If I am reading the Colby men’s lax roster correctly, there are 21 freshmen! Can’t imagine that some of them weren’t non-recruits! Tufts has 13 and is often at the NCAA finals, so even the competitive programs seem to have more than their allotment of recruits.
At the same time, I’d guess that a sport like tennis, constrained by the number of courts, rarely ends up with many kids who didn’t go through the recruitment process.
It likely varies by school and sport, depending on both facilities and competitiveness of the program.
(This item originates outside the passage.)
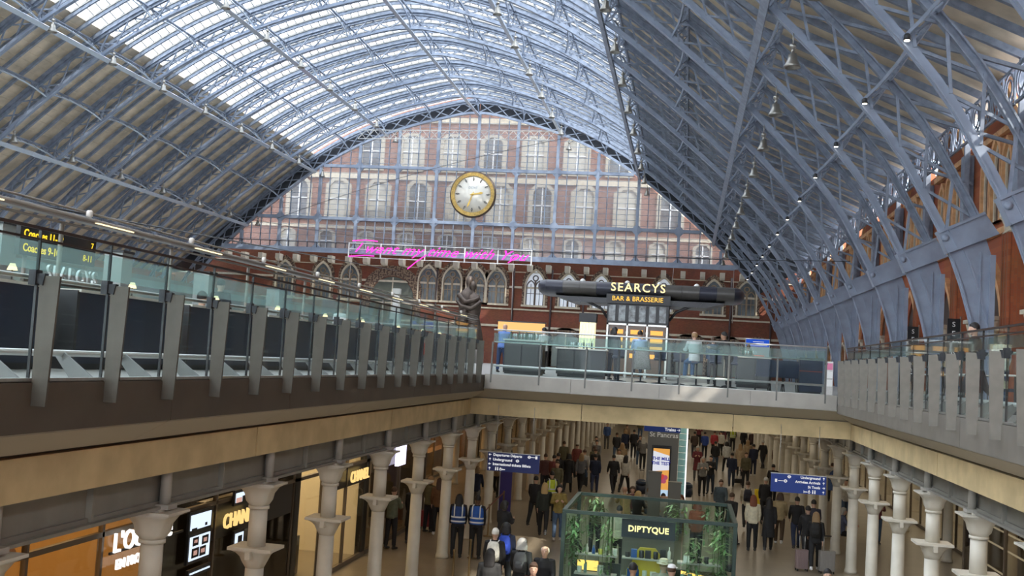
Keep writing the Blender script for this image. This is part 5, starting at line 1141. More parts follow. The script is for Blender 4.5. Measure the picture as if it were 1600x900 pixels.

I also count 5 seniors on the roster, which may explain the heavy recent class. There may have been some reason for a lot of upperclassmen attrition that is somehow related to why there are so many underclassmen. There may be some flexibility in the NESCAC recruiting guidelines afforded to a program when that happens - @Mwfan1921 any thoughts? And then there may be a communication or “buzz” out there in Lax land that Colby is light on upperclassmen and that there will be more room for players to join and compete for playing time. Otherwise, I’ve no idea why they have so many freshman and so few seniors. I would expect on the other end of the spectrum, at a program like Midd’s women’s lacrosse, there probably isn’t as much of a general understanding that you have a chance to compete for playing time if you’re not recruited. Too much talent on that roster.
I’ll note Colby finished next to last and almost tied for last with Conn in NESCAC play. There may be something there.